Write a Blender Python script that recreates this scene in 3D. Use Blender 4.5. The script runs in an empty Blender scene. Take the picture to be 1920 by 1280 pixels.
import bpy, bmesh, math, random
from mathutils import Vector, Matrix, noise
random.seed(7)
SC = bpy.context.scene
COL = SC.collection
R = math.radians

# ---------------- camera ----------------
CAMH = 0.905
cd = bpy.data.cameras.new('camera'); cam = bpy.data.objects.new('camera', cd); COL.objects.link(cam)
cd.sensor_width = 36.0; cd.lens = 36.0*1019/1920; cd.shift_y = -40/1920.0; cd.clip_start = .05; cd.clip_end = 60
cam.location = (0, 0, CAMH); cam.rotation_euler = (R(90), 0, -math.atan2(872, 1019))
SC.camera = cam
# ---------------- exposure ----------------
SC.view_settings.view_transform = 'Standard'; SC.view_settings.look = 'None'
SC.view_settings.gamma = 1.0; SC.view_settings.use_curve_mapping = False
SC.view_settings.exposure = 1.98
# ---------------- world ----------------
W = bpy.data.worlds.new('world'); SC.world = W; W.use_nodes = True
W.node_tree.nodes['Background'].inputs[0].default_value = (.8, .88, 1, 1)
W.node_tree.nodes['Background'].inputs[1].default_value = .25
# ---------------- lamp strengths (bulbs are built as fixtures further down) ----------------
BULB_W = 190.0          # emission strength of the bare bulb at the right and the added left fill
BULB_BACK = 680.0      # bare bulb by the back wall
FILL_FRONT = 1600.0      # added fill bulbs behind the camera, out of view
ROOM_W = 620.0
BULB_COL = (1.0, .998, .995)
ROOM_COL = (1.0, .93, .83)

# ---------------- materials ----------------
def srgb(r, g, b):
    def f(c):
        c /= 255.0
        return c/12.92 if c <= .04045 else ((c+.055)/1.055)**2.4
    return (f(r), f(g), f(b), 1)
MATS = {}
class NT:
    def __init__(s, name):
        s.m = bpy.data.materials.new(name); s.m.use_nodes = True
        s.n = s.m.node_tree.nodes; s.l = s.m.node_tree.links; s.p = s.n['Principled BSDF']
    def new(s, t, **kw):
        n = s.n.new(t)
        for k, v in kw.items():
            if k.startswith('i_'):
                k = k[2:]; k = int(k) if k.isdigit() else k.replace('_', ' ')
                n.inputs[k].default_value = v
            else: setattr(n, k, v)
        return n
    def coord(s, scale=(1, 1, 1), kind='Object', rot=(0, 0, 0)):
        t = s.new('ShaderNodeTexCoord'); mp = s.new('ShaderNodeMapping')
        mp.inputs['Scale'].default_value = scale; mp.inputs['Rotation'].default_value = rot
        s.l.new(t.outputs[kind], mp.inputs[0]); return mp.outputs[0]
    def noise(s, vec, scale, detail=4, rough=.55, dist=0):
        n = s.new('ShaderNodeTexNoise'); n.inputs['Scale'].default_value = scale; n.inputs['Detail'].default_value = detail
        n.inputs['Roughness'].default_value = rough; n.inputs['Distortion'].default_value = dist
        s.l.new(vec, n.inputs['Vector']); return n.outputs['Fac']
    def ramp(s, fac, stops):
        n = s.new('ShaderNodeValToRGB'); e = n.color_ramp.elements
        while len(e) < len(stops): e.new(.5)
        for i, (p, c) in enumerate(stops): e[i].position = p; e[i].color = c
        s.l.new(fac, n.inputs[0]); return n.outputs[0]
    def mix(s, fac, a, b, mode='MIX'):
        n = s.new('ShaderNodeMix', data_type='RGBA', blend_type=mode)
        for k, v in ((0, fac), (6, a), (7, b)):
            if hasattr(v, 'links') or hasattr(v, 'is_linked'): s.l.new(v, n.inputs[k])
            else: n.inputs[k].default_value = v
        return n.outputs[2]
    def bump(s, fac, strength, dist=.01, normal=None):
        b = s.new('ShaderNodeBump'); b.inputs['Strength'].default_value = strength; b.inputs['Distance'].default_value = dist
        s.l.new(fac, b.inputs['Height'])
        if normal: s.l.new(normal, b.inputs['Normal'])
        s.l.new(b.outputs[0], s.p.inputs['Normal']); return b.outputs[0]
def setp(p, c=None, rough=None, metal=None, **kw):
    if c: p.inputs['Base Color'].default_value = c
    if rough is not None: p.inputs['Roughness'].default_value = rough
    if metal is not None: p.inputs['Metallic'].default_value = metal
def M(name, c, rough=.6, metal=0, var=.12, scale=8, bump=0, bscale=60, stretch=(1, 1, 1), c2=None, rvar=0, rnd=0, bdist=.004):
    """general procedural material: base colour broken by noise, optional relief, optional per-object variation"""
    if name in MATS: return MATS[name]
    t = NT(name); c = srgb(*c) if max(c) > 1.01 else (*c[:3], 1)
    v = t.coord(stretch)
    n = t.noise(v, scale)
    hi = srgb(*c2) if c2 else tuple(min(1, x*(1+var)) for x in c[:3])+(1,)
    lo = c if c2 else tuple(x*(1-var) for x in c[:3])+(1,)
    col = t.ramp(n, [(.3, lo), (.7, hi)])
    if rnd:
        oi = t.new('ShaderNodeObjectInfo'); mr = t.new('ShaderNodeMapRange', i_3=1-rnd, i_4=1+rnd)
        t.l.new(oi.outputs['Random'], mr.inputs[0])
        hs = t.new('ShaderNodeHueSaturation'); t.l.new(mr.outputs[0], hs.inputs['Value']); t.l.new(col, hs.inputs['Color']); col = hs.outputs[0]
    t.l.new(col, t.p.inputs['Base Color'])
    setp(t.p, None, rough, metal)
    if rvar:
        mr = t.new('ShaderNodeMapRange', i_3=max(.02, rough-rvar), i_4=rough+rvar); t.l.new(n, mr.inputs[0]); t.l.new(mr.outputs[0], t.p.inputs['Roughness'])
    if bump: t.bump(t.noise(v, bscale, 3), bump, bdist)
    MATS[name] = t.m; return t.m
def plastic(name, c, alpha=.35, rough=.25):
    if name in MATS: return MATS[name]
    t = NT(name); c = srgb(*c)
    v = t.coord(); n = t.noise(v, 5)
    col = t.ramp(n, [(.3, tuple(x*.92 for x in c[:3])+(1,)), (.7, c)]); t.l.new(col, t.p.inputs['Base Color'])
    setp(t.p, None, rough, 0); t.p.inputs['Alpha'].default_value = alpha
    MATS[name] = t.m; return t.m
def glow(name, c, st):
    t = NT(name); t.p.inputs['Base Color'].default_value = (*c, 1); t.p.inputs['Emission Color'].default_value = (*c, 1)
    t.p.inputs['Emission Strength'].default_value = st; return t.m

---

--- Written instruction ---
Extract the listing in its entirety, matching it exactly.

--- Task answer ---
Write a Blender Python script that recreates this scene in 3D. Use Blender 4.5. The script runs in an empty Blender scene. Take the picture to be 1920 by 1280 pixels.
import bpy, bmesh, math, random
from mathutils import Vector, Matrix, noise
random.seed(7)
SC = bpy.context.scene
COL = SC.collection
R = math.radians

# ---------------- camera ----------------
CAMH = 0.905
cd = bpy.data.cameras.new('camera'); cam = bpy.data.objects.new('camera', cd); COL.objects.link(cam)
cd.sensor_width = 36.0; cd.lens = 36.0*1019/1920; cd.shift_y = -40/1920.0; cd.clip_start = .05; cd.clip_end = 60
cam.location = (0, 0, CAMH); cam.rotation_euler = (R(90), 0, -math.atan2(872, 1019))
SC.camera = cam
# ---------------- exposure ----------------
SC.view_settings.view_transform = 'Standard'; SC.view_settings.look = 'None'
SC.view_settings.gamma = 1.0; SC.view_settings.use_curve_mapping = False
SC.view_settings.exposure = 1.98
# ---------------- world ----------------
W = bpy.data.worlds.new('world'); SC.world = W; W.use_nodes = True
W.node_tree.nodes['Background'].inputs[0].default_value = (.8, .88, 1, 1)
W.node_tree.nodes['Background'].inputs[1].default_value = .25
# ---------------- lamp strengths (bulbs are built as fixtures further down) ----------------
BULB_W = 190.0          # emission strength of the bare bulb at the right and the added left fill
BULB_BACK = 680.0      # bare bulb by the back wall
FILL_FRONT = 1600.0      # added fill bulbs behind the camera, out of view
ROOM_W = 620.0
BULB_COL = (1.0, .998, .995)
ROOM_COL = (1.0, .93, .83)

# ---------------- materials ----------------
def srgb(r, g, b):
    def f(c):
        c /= 255.0
        return c/12.92 if c <= .04045 else ((c+.055)/1.055)**2.4
    return (f(r), f(g), f(b), 1)
MATS = {}
class NT:
    def __init__(s, name):
        s.m = bpy.data.materials.new(name); s.m.use_nodes = True
        s.n = s.m.node_tree.nodes; s.l = s.m.node_tree.links; s.p = s.n['Principled BSDF']
    def new(s, t, **kw):
        n = s.n.new(t)
        for k, v in kw.items():
            if k.startswith('i_'):
                k = k[2:]; k = int(k) if k.isdigit() else k.replace('_', ' ')
                n.inputs[k].default_value = v
            else: setattr(n, k, v)
        return n
    def coord(s, scale=(1, 1, 1), kind='Object', rot=(0, 0, 0)):
        t = s.new('ShaderNodeTexCoord'); mp = s.new('ShaderNodeMapping')
        mp.inputs['Scale'].default_value = scale; mp.inputs['Rotation'].default_value = rot
        s.l.new(t.outputs[kind], mp.inputs[0]); return mp.outputs[0]
    def noise(s, vec, scale, detail=4, rough=.55, dist=0):
        n = s.new('ShaderNodeTexNoise'); n.inputs['Scale'].default_value = scale; n.inputs['Detail'].default_value = detail
        n.inputs['Roughness'].default_value = rough; n.inputs['Distortion'].default_value = dist
        s.l.new(vec, n.inputs['Vector']); return n.outputs['Fac']
    def ramp(s, fac, stops):
        n = s.new('ShaderNodeValToRGB'); e = n.color_ramp.elements
        while len(e) < len(stops): e.new(.5)
        for i, (p, c) in enumerate(stops): e[i].position = p; e[i].color = c
        s.l.new(fac, n.inputs[0]); return n.outputs[0]
    def mix(s, fac, a, b, mode='MIX'):
        n = s.new('ShaderNodeMix', data_type='RGBA', blend_type=mode)
        for k, v in ((0, fac), (6, a), (7, b)):
            if hasattr(v, 'links') or hasattr(v, 'is_linked'): s.l.new(v, n.inputs[k])
            else: n.inputs[k].default_value = v
        return n.outputs[2]
    def bump(s, fac, strength, dist=.01, normal=None):
        b = s.new('ShaderNodeBump'); b.inputs['Strength'].default_value = strength; b.inputs['Distance'].default_value = dist
        s.l.new(fac, b.inputs['Height'])
        if normal: s.l.new(normal, b.inputs['Normal'])
        s.l.new(b.outputs[0], s.p.inputs['Normal']); return b.outputs[0]
def setp(p, c=None, rough=None, metal=None, **kw):
    if c: p.inputs['Base Color'].default_value = c
    if rough is not None: p.inputs['Roughness'].default_value = rough
    if metal is not None: p.inputs['Metallic'].default_value = metal
def M(name, c, rough=.6, metal=0, var=.12, scale=8, bump=0, bscale=60, stretch=(1, 1, 1), c2=None, rvar=0, rnd=0, bdist=.004):
    """general procedural material: base colour broken by noise, optional relief, optional per-object variation"""
    if name in MATS: return MATS[name]
    t = NT(name); c = srgb(*c) if max(c) > 1.01 else (*c[:3], 1)
    v = t.coord(stretch)
    n = t.noise(v, scale)
    hi = srgb(*c2) if c2 else tuple(min(1, x*(1+var)) for x in c[:3])+(1,)
    lo = c if c2 else tuple(x*(1-var) for x in c[:3])+(1,)
    col = t.ramp(n, [(.3, lo), (.7, hi)])
    if rnd:
        oi = t.new('ShaderNodeObjectInfo'); mr = t.new('ShaderNodeMapRange', i_3=1-rnd, i_4=1+rnd)
        t.l.new(oi.outputs['Random'], mr.inputs[0])
        hs = t.new('ShaderNodeHueSaturation'); t.l.new(mr.outputs[0], hs.inputs['Value']); t.l.new(col, hs.inputs['Color']); col = hs.outputs[0]
    t.l.new(col, t.p.inputs['Base Color'])
    setp(t.p, None, rough, metal)
    if rvar:
        mr = t.new('ShaderNodeMapRange', i_3=max(.02, rough-rvar), i_4=rough+rvar); t.l.new(n, mr.inputs[0]); t.l.new(mr.outputs[0], t.p.inputs['Roughness'])
    if bump: t.bump(t.noise(v, bscale, 3), bump, bdist)
    MATS[name] = t.m; return t.m
def plastic(name, c, alpha=.35, rough=.25):
    if name in MATS: return MATS[name]
    t = NT(name); c = srgb(*c)
    v = t.coord(); n = t.noise(v, 5)
    col = t.ramp(n, [(.3, tuple(x*.92 for x in c[:3])+(1,)), (.7, c)]); t.l.new(col, t.p.inputs['Base Color'])
    setp(t.p, None, rough, 0); t.p.inputs['Alpha'].default_value = alpha
    MATS[name] = t.m; return t.m
def glow(name, c, st):
    t = NT(name); t.p.inputs['Base Color'].default_value = (*c, 1); t.p.inputs['Emission Color'].default_value = (*c, 1)
    t.p.inputs['Emission Strength'].default_value = st; return t.m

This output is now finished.